Researcher(s)
- Alexander Hutchinson, Physics, University of Delaware
Faculty Mentor(s)
- Chitraleema Chakraborty, Physics and Astronomy, Materials Science and Engineering, University of Delaware
Abstract
Two-dimensional (2D) materials exhibit interesting properties primarily due to their structure. In 2D materials, atomic layers are held together with other atomic layers by van der Waals forces. These van der Waals forces are weaker than ionic or covalent bonds, so that in 2D materials, it is much easier to separate atomic layers than within traditional three-dimensional materials. Using this property, different 2D materials can be combined by transferring the layer of one 2D material onto the layer of a different type of 2D material. These structures or devices are oftentimes referred to as heterostructures and have interesting electronic properties, notably tunable band gaps.
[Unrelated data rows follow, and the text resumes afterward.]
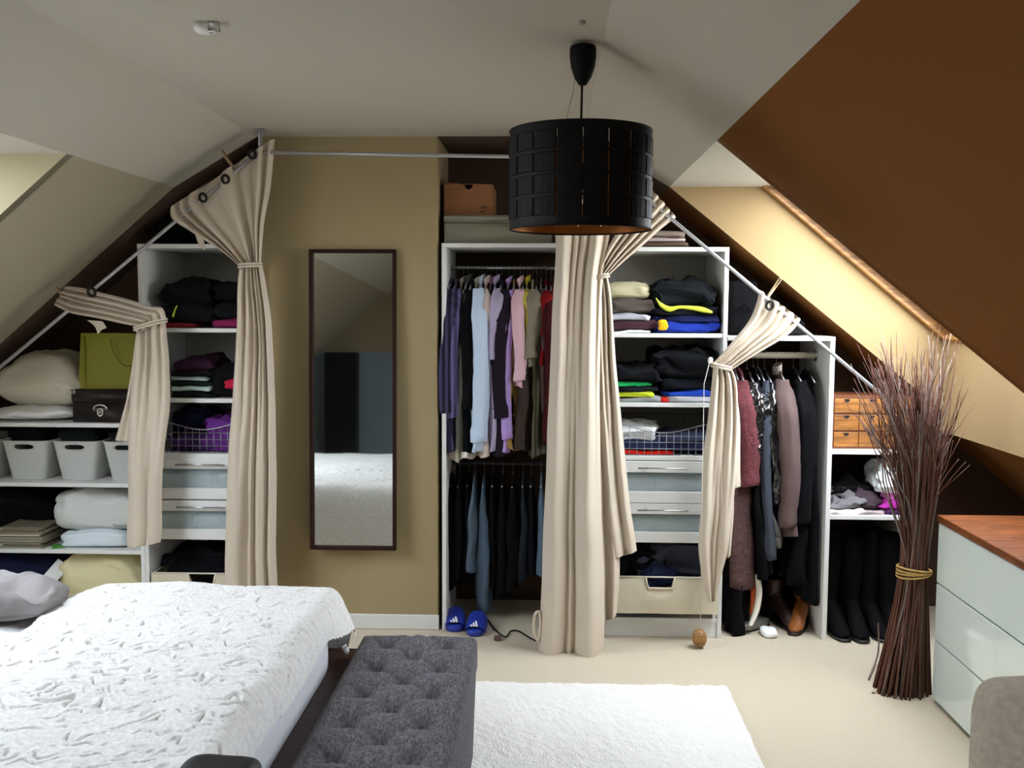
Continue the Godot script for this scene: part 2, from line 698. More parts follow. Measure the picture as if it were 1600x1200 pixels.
	solo("ceiling_screw", mat("grey metal", shade("#8f8d88"), 0.4, {"metal": 0.7}), "tiny screw in the ceiling just in front of the lamp rose", "screw")
	# something dark stands against the rear wall: only the mirror shows it
	var coat := mat("black cloth", shade("#0d0d0f"), 0.9)
	begin(false)
	span(-2.47, -2.12, 0.12, 1.49, REAR - 0.22, REAR - 0.025, 0.01)
	var cab := thing("dark_cabinet", "tall black cabinet by the rear wall, seen only in the mirror", "cabinet")
	part("body", coat, cab)
	for k in 4:
		begin(false)
		span(-2.46 + 0.29 * (k % 2), -2.42 + 0.29 * (k % 2), 0.0, 0.12, REAR - 0.21 + 0.14 * (k / 2), REAR - 0.17 + 0.14 * (k / 2), 0.004)
		part("leg", coat, cab)
	settle(cab)

# ---------------------------------------------------------------- pendant lamp
func build_lamp() -> void:
	var black := mat("lamp black", shade("#0b0b0d"), 0.65, {"spec": 0.3})
	var drum := mat("lamp drum", shade("#101013"), 0.6, {"spec": 0.3})
	var copper := mat("lamp copper", shade("#a8692f"), 0.35, {"metal": 0.6})
	var t := thing("pendant_lamp", "black drum pendant lamp with square panels hanging from the ceiling", "lamp")
	var cx := 0.092
	var cz := -3.08
	var y0 := 1.828
	var y1 := 2.122
	begin()
	lathe([Vector2(0.0, 2.262), Vector2(0.012, 2.263), Vector2(0.026, 2.285), Vector2(0.036, 2.315), Vector2(0.0405, 2.345), Vector2(0.04, 2.372), Vector2(0.037, 2.378), Vector2(0.0, 2.389)], Vector3(cx + 0.004, 0, cz), 28)
	part("ceiling_rose", black, t)
	begin()
	tube([Vector3(cx + 0.002, 2.27, cz), Vector3(cx, 2.12, cz), Vector3(cx, 2.02, cz)], 0.0035)
	part("cord", black, t)
	begin()
	lathe([Vector2(0.0, 1.95), Vector2(0.02, 1.95), Vector2(0.022, 2.0), Vector2(0.012, 2.03), Vector2(0.0, 2.03)], Vector3(cx, 0, cz), 16)
	for k in 3:
		var a := TAU * k / 3 + 0.3
		tube([Vector3(cx, 2.0, cz), Vector3(cx + cos(a) * 0.1, 2.0, cz + sin(a) * 0.1), Vector3(cx + cos(a) * 0.216, y1 - 0.01, cz + sin(a) * 0.216)], 0.002, -1, 6)
	part("lamp_holder", black, t)
	begin()
	lathe([Vector2(0.0, 1.905), Vector2(0.018, 1.91), Vector2(0.025, 1.925), Vector2(0.022, 1.94), Vector2(0.013, 1.952)], Vector3(cx, 0, cz), 16)
	part("bulb", mat("unlit bulb", shade("#d8d4c8"), 0.3), t)
	# drum wall: 18 columns with slits between them, in four rows
	var rows := [[y0, y0 + 0.026, false]]
	for k in 4:
		var b := y0 + 0.026 + 0.0635 * k
		rows.append([b, b + 0.056, true])
		rows.append([b + 0.056, b + 0.0635, false])
	rows[-1][1] = y1
	var cols := 18
	var at := func(a: float, r: float, y: float) -> Vector3:
		return Vector3(cx + cos(a) * r, y, cz + sin(a) * r)
	for layer in 2:
		begin()
		var r := 0.2165 if layer == 0 else 0.2145
		for row in rows:
			for c in cols:
				var a0: float = TAU * (c + 0.5) / cols
				for k in 4:
					var a: float = a0 + TAU / cols * (0.018 + 0.964 * k / 4.0)
					var b: float = a0 + TAU / cols * (0.018 + 0.964 * (k + 1) / 4.0)
					quad(at.call(a, r, row[0]), at.call(b, r, row[0]), at.call(b, r, row[1]), at.call(a, r, row[1]))
				if not row[2]:
					quad(at.call(a0 - TAU / cols * 0.018, r, row[0]), at.call(a0 + TAU / cols * 0.018, r, row[0]), at.call(a0 + TAU / cols * 0.018, r, row[1]), at.call(a0 - TAU / cols * 0.018, r, row[1]))
		var o := part("lamp_shade" if layer == 0 else "lining", drum if layer == 0 else copper, t)
		if layer == 1:
			o.set_meta("label", "copper coloured lining of the lamp shade")
	for y in [y0, y1]:
		begin()
		hoop(Vector3(cx, y, cz), Vector3(0.216, 0, 0), Vector3(0, 0, 0.216), 0.003, 48, 6)
		part("rim", black, t)
	# raised square panels
	for k in 4:
		var b := y0 + 0.026 + 0.0635 * k
		for c in cols:
			begin(false)
			var a0: float = TAU * (c + 0.5) / cols + TAU / cols * 0.06
			var w := TAU / cols * 0.88
			for q in 3:
				var p0: float = a0 + w * q / 3.0
				var p1: float = a0 + w * (q + 1) / 3.0
				quad(at.call(p0, 0.2195, b + 0.003), at.call(p1, 0.2195, b + 0.003), at.call(p1, 0.2195, b + 0.053), at.call(p0, 0.2195, b + 0.053))
				quad(at.call(p0, 0.2165, b + 0.001), at.call(p1, 0.2165, b + 0.001), at.call(p1, 0.2195, b + 0.003), at.call(p0, 0.2195, b + 0.003))
				quad(at.call(p0, 0.2195, b + 0.053), at.call(p1, 0.2195, b + 0.053), at.call(p1, 0.2165, b + 0.055), at.call(p0, 0.2165, b + 0.055))
			quad(at.call(a0 - 0.005, 0.2165, b + 0.001), at.call(a0, 0.2195, b + 0.003), at.call(a0, 0.2195, b + 0.053), at.call(a0 - 0.005, 0.2165, b + 0.055))
			quad(at.call(a0 + w, 0.2195, b + 0.003), at.call(a0 + w + 0.005, 0.2165, b + 0.001), at.call(a0 + w + 0.005, 0.2165, b + 0.055), at.call(a0 + w, 0.2195, b + 0.053))
			part("panel", black, t)
	settle(t)
	begin()
	tube(smooth_path([Vector3(0.085, 2.435, -3.400), Vector3(0.076, 2.322, -3.420), Vector3(0.053, 2.221, -3.450), Vector3(0.044, 2.005, -3.450)], 16), 0.0018, -1, 5)
	solo("pull_string", mat("string", shade("#9a9484"), 0.9), "thin pale string hanging from the ceiling behind the pendant lamp", "string")

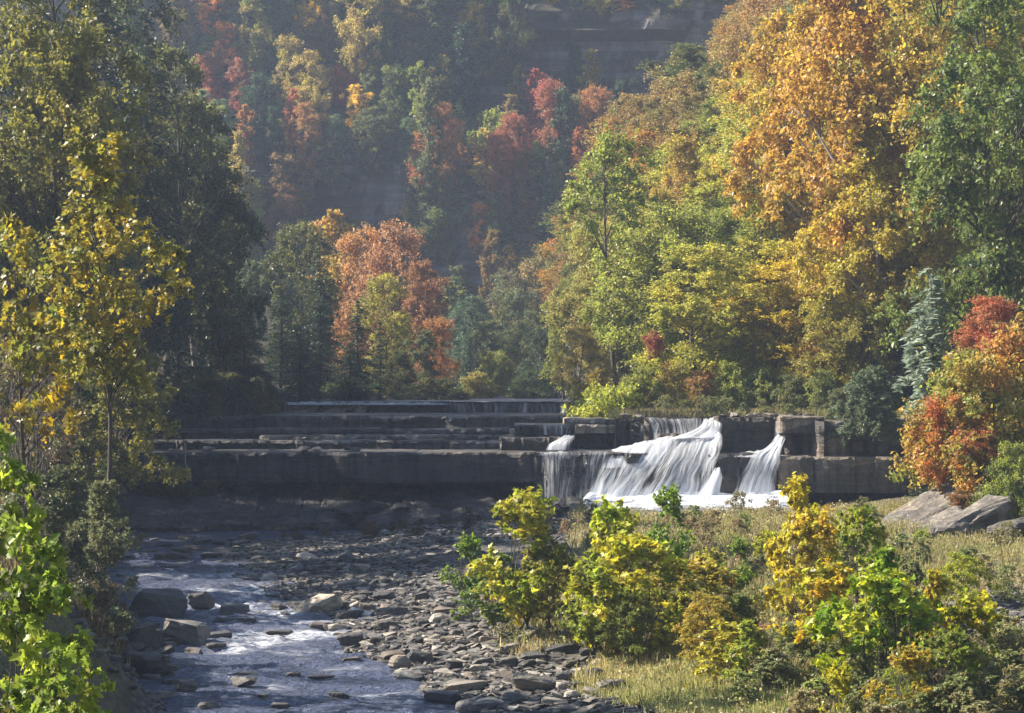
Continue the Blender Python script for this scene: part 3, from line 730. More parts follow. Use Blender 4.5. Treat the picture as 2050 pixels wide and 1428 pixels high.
stone(SLAB[6], 818, 1358, 66, 20, (0.34, 0.31, 0.26), R_(-4), label='flat pale slab lying in front of the rounded brown cobble')
stone(SLAB[7], 886, 1408, 76, 27, (0.11, 0.105, 0.10), R_(3), label='dark flat-topped rock standing in water at the foot of the gravel', cat='boulder', name='boulder', water=True)
stone(SLAB[0], 960, 1428, 100, 30, (0.10, 0.10, 0.10), R_(-8), label='dark low slab at the bottom edge, right of the flat-topped rock', cat='boulder', name='boulder')
stone(BLOCK[4], 372, 1392, 46, 32, (0.15, 0.13, 0.11), R_(30), label='blocky brown rock on the left shore', cat='boulder', name='boulder')
stone(SLAB[2], 322, 1408, 56, 26, (0.2, 0.18, 0.16), R_(40), label='pale-edged flat stone below the blocky brown shore rock')
stone(BLOCK[5], 270, 1360, 130, 60, (0.08, 0.078, 0.075), R_(-15), label='broad dark boulder half hidden on the left bank', cat='boulder', name='boulder')
stone(BLOCK[1], 268, 1440, 150, 70, (0.09, 0.085, 0.08), R_(12), label='biggest dark boulder at the bottom of the left bank', cat='boulder', name='boulder')
stone(BLOCK[2], 285, 1310, 70, 70, (0.085, 0.08, 0.075), R_(40), label='steep dark boulder on the left shore above the broad one', cat='boulder', name='boulder')
for i, (px, py, w_, h_, lab) in enumerate([
        (386, 1312, 42, 12, 'small pointed stone just out of the water below the pale-faceted boulder'),
        (432, 1304, 44, 14, 'thin upturned stone in mid creek below the pale-faceted boulder'),
        (485, 1376, 64, 17, 'clump-like rough rock alone in mid creek'),
        (588, 1356, 30, 9, 'small dark stone in mid creek, right of the rough rock'),
        (640, 1360, 60, 6, 'nearly sunken long stone in mid creek'),
        (678, 1400, 46, 12, 'dark stone rising from the creek near the bottom right'),
        (704, 1326, 50, 8, 'low stone awash above the rounded cobble'),
        (560, 1420, 44, 10, 'dark stone in the creek near the bottom middle'),
        (418, 1424, 48, 14, 'brownish dome stone at the bottom edge of the creek'),
        (610, 1327, 40, 6, 'sliver of dark stone breaking the ripples'),
        (500, 1354, 66, 6, 'flat sliver of stone above the rough rock in mid creek'),
        (560, 1272, 58, 8, 'low dark stone with white water breaking over it'),
        (640, 1260, 44, 12, 'dark stone at the head of the white water'),
        (526, 1397, 22, 6, 'tiny dark stone low in the creek'),
        (498, 1170, 46, 12, 'dark flat stone at the top of the rapid'),
        (430, 1182, 50, 9, 'flat stone awash above the wedge rock'),
        (600, 1222, 56, 16, 'dark flat rock at the left foot of the tan block')]):
    stone((BLOCK + SLAB)[(i * 5) % 14], px, py, w_, h_ * 1.35, (0.07, 0.065, 0.06) if i % 3 else (0.13, 0.11, 0.095), R_(i * 37 % 60 - 30), label=lab, water=True)

# the gravel bar: countable slabs, largest first
rs = np.random.RandomState(77)
cnt = 0; placed = []
tries = 0
cols = [GREY, (0.20, 0.175, 0.145), (0.12, 0.11, 0.10), (0.24, 0.205, 0.165), (0.33, 0.285, 0.23), DARK, (0.19, 0.15, 0.115), (0.42, 0.37, 0.30), (0.08, 0.075, 0.07)]
while cnt < 236 and tries < 6000:
    tries += 1
    py = 1112 + 316 * rs.rand() ** 0.8
    px = rs.uniform(440, 1230)
    d = ray(px, py); Y = (-0.1 - ZC) / (d.z / d.y); X = XofP(px, Y)
    xr = np.interp(Y, _Y, _XR)
    if X < xr - 0.1 or X > xr + 6.5 + 1.5 * rs.rand(): continue
    wpx = (34 + 60 * rs.rand() ** 2.2) * (0.55 + 0.6 * (py - 1100) / 330)
    if any(abs(px - a) < (wpx + c) * 0.36 and abs(py - b_) < (wpx + c) * 0.13 for a, b_, c in placed): continue
    placed.append((px, py, wpx))
    r = rs.rand()
    me = SLAB[rs.randint(8)] if r < 0.68 else (BLOCK[rs.randint(6)] if r < 0.9 else ROUND[rs.randint(3)])
    hpx = wpx * (rs.uniform(0.20, 0.36) if r < 0.68 else rs.uniform(0.36, 0.52))
    ci = rs.randint(len(cols))
    col = np.array(cols[ci]) * rs.uniform(0.55, 1.1)
    stone(me, px, py, wpx, hpx, col, rs.uniform(-0.9, 0.9), rs.normal() * 0.10, rs.normal() * 0.16,
          label='loose grey or brown shale stone lying among others on the gravel bar', group='stones strewn over the gravel bar', ex=1.0)
    cnt += 1

ncr = 0; pc = []
for _ in range(900):
    if ncr >= 62: break
    py = rs.uniform(1082, 1232); px = rs.uniform(235, 690)
    d = ray(px, py); Y = (-0.1 - ZC) / (d.z / d.y); X = XofP(px, Y)
    if X > np.interp(Y, _Y, _XR) + 0.6 or X < np.interp(Y, _Y, _XL): continue
    if 240 < px < 520 and 1165 < py: continue
    wpx = rs.uniform(20, 58)
    if any(abs(px - a) < 24 and abs(py - b_) < 7 for a, b_ in pc): continue
    pc.append((px, py)); ncr += 1
    stone((SLAB + BLOCK)[rs.randint(14)], px, py, wpx, wpx * rs.uniform(0.15, 0.32), np.array((0.07, 0.065, 0.06)) * rs.uniform(0.6, 1.5), rs.uniform(-1, 1), 0, rs.normal() * 0.1,
          label='dark wet stone breaking the water in the upper shaded riffle', group='wet stones in the shaded riffle', water=True)

# left shore stones
cntl = 0
placedl = []
for t in range(400):
    if cntl >= 34: break
    py = rs.uniform(1230, 1428); px = rs.uniform(205, 345)
    d = ray(px, py); Y = (-0.1 - ZC) / (d.z / d.y); X = XofP(px, Y); xl = np.interp(Y, _Y, _XL)
    if X > xl + 0.5 or X < xl - 2.2: continue
    wpx = rs.uniform(26, 62)
    if any(abs(px - a) < 26 and abs(py - b_) < 11 for a, b_ in placedl): continue
    placedl.append((px, py)); cntl += 1
    stone((SLAB + BLOCK)[rs.randint(14)], px, py, wpx, wpx * rs.uniform(0.3, 0.5), np.array((0.12, 0.105, 0.09)) * rs.uniform(0.6, 1.4), rs.uniform(-1, 1), 0, rs.normal() * 0.15,
          label='loose dark shale stone at the foot of the left bank', group='stones at the foot of the left bank')

# gravel nobody could count: small flat chips
def chips(name, n, seed, region, smin, smax, label, mats):
    rs = np.random.RandomState(seed)
    base = []
    for k in range(6):
        p = rs.normal(size=(9, 3)); p /= np.linalg.norm(p, axis=1)[:, None]
        q = np.sign(p) * np.abs(p) ** 0.5 * np.array([0.5, 0.36, 0.17])
        bm = bmesh.new(); [bm.verts.new(v) for v in q]
        bmesh.ops.convex_hull(bm, input=bm.verts)
        for v in [v for v in bm.verts if not v.link_faces]: bm.verts.remove(v)
        bmesh.ops.triangulate(bm, faces=bm.faces); bm.verts.index_update()
        base.append((np.array([v.co[:] for v in bm.verts]), np.array([[v.index for v in f.verts] for f in bm.faces]))); bm.free()
    X, Y = region(rs, n)
    Z = np.maximum(ground_z(X, Y), water_z(Y) - 0.3)
    VV, FF, C, off = [], [], [], 0
    for k in range(6):
        s = np.arange(len(X)) % 6 == k
        m_ = s.sum()
        sz = smin + (smax - smin) * rs.rand(m_) ** 2.5
        a = rs.uniform(0, 6.28, m_); tx = rs.normal(0, 0.16, m_)
        v, f = base[k]
        ca, sa = np.cos(a)[:, None], np.sin(a)[:, None]
        vx = v[None, :, 0] * ca - v[None, :, 1] * sa; vy = v[None, :, 0] * sa + v[None, :, 1] * ca; vz = v[None, :, 2] + tx[:, None] * vx
        W = np.stack([X[s][:, None] + vx * sz[:, None], Y[s][:, None] + vy * sz[:, None], Z[s][:, None] + 0.02 + vz * sz[:, None]], -1)
        nv = v.shape[0]
        VV.append(W.reshape(-1, 3)); FF.append((f[None] + (np.arange(m_) * nv)[:, None, None]).reshape(-1, 3) + off); off += m_ * nv
        C.append(np.repeat(rs.rand(m_), nv))
    me = mesh_faces(name, np.concatenate(VV), [np.concatenate(FF)], mats, {'cv': np.concatenate(C)})
    return tag(link(name, me), label, None, None, 'stuff')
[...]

In order to create these heterostructures, it is important to develop a precise transfer method in which 2D-flakes can be cleanly and efficiently transferred from one surface to another. In this study, a custom transfer method was developed in order to improve the ease and precision of 2D material transfer. In principle, this is a dry transfer technique in which a 2D material is picked up by a polymer, polydimethylsiloxane (PDMS), stamp. The PDMS stamp is then used to transfer the 2D material onto another surface. In this study, transfer onto several different surfaces was conducted. These surfaces included silicon dioxide (SiO2) substrates, electrodes of varying heights (36nm, 70nm, 100nm), and etched nanopillar structures on SiO2 substrates. Using the transfer method described, transfer onto each surface was successful and no residue from the PDMS stamp could be seen on any surface when examined under optical microscopy.